-- START Material provided --

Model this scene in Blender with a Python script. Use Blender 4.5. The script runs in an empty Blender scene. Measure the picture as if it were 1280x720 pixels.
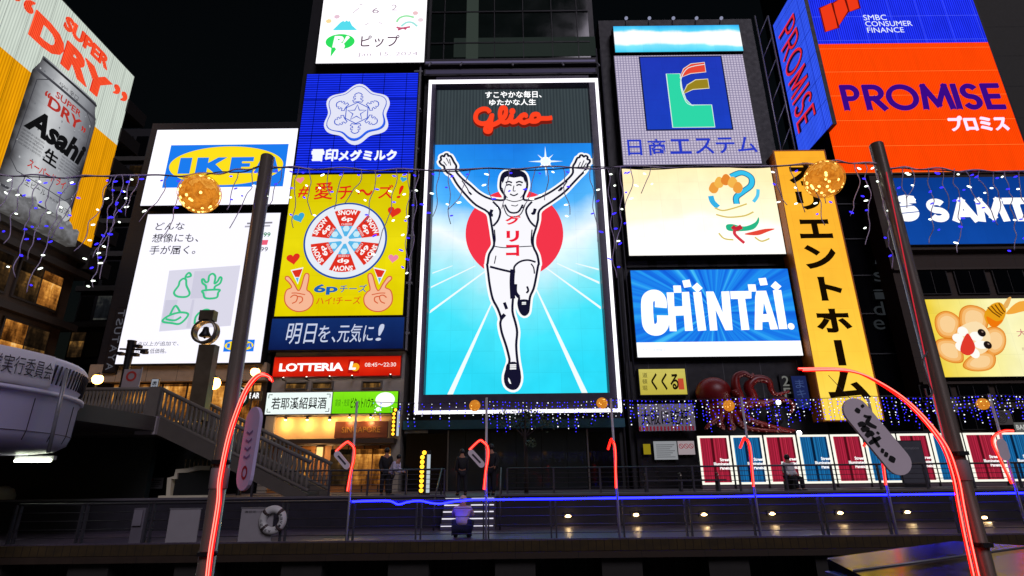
import bpy, bmesh, math, random
from mathutils import Vector, Matrix
from mathutils.geometry import tessellate_polygon
R = math.radians
random.seed(7)
SC = bpy.context.scene
COL = SC.collection

# ------------------------------------------------------------------ camera, world, sun, exposure
F = 700.0                      # focal length in pixels of the 1280 px wide photograph
TILT = math.atan(700 / 2040)   # camera tilted up
ROLL = -0.0115
EYE = 1.53                     # eye height over the boardwalk (boardwalk is z = 0)
_r = Vector((1, 0, 0)); _u = Vector((0, -math.sin(TILT), math.cos(TILT))); CW = Vector((0, math.cos(TILT), math.sin(TILT)))
CR = math.cos(ROLL) * _r + math.sin(ROLL) * _u
CU = math.cos(ROLL) * _u - math.sin(ROLL) * _r
CAM = Vector((0, 0, EYE))
cam = bpy.data.cameras.new('camera'); cam.sensor_width = 36; cam.lens = F / 1280 * 36
cam.clip_start = 0.05; cam.clip_end = 3000
camo = bpy.data.objects.new('camera', cam); COL.objects.link(camo)
camo.matrix_world = Matrix(((CR.x, CU.x, -CW.x, CAM.x), (CR.y, CU.y, -CW.y, CAM.y), (CR.z, CU.z, -CW.z, CAM.z), (0, 0, 0, 1)))
SC.camera = camo

world = bpy.data.worlds.new('World'); SC.world = world; world.use_nodes = True
wn = world.node_tree.nodes; bg = wn['Background']
sky = wn.new('ShaderNodeTexSky'); sky.sky_type = 'NISHITA'; sky.sun_disc = False
sky.sun_elevation = R(4); sky.sun_rotation = R(200)
world.node_tree.links.new(sky.outputs[0], bg.inputs[0]); bg.inputs[1].default_value = 0.0022
sun = bpy.data.lights.new('bank_glow_fill', 'SUN'); sun.energy = 0.85; sun.angle = R(24); sun.color = (.92, .84, 1)
suno = bpy.data.objects.new('bank_glow_fill', sun); COL.objects.link(suno); suno.rotation_euler = (R(54), 0, R(22))   # added soft fill standing in for the glow of the lit bank behind the camera
vs = SC.view_settings; vs.view_transform = 'Standard'; vs.look = 'None'; vs.exposure = 0; vs.gamma = 1; vs.use_curve_mapping = False

# ------------------------------------------------------------------ materials
def lin(h):
    h = h.lstrip('#')
    c = [int(h[i:i + 2], 16) / 255 for i in (0, 2, 4)]
    return tuple(x / 12.92 if x <= .04045 else ((x + .055) / 1.055) ** 2.4 for x in c) + (1,)

_M = {}
def newmat(name):
    m = bpy.data.materials.new(name); m.use_nodes = True
    nt = m.node_tree; nt.nodes.clear()
    out = nt.nodes.new('ShaderNodeOutputMaterial')
    return m, nt, out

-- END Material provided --

Quote, please, every line of the material above from its start through the line that has "SC.camera = camo", reproducing the words exactly and dropping any images.

Response:
Model this scene in Blender with a Python script. Use Blender 4.5. The script runs in an empty Blender scene. Measure the picture as if it were 1280x720 pixels.
import bpy, bmesh, math, random
from mathutils import Vector, Matrix
from mathutils.geometry import tessellate_polygon
R = math.radians
random.seed(7)
SC = bpy.context.scene
COL = SC.collection

# ------------------------------------------------------------------ camera, world, sun, exposure
F = 700.0                      # focal length in pixels of the 1280 px wide photograph
TILT = math.atan(700 / 2040)   # camera tilted up
ROLL = -0.0115
EYE = 1.53                     # eye height over the boardwalk (boardwalk is z = 0)
_r = Vector((1, 0, 0)); _u = Vector((0, -math.sin(TILT), math.cos(TILT))); CW = Vector((0, math.cos(TILT), math.sin(TILT)))
CR = math.cos(ROLL) * _r + math.sin(ROLL) * _u
CU = math.cos(ROLL) * _u - math.sin(ROLL) * _r
CAM = Vector((0, 0, EYE))
cam = bpy.data.cameras.new('camera'); cam.sensor_width = 36; cam.lens = F / 1280 * 36
cam.clip_start = 0.05; cam.clip_end = 3000
camo = bpy.data.objects.new('camera', cam); COL.objects.link(camo)
camo.matrix_world = Matrix(((CR.x, CU.x, -CW.x, CAM.x), (CR.y, CU.y, -CW.y, CAM.y), (CR.z, CU.z, -CW.z, CAM.z), (0, 0, 0, 1)))
SC.camera = camo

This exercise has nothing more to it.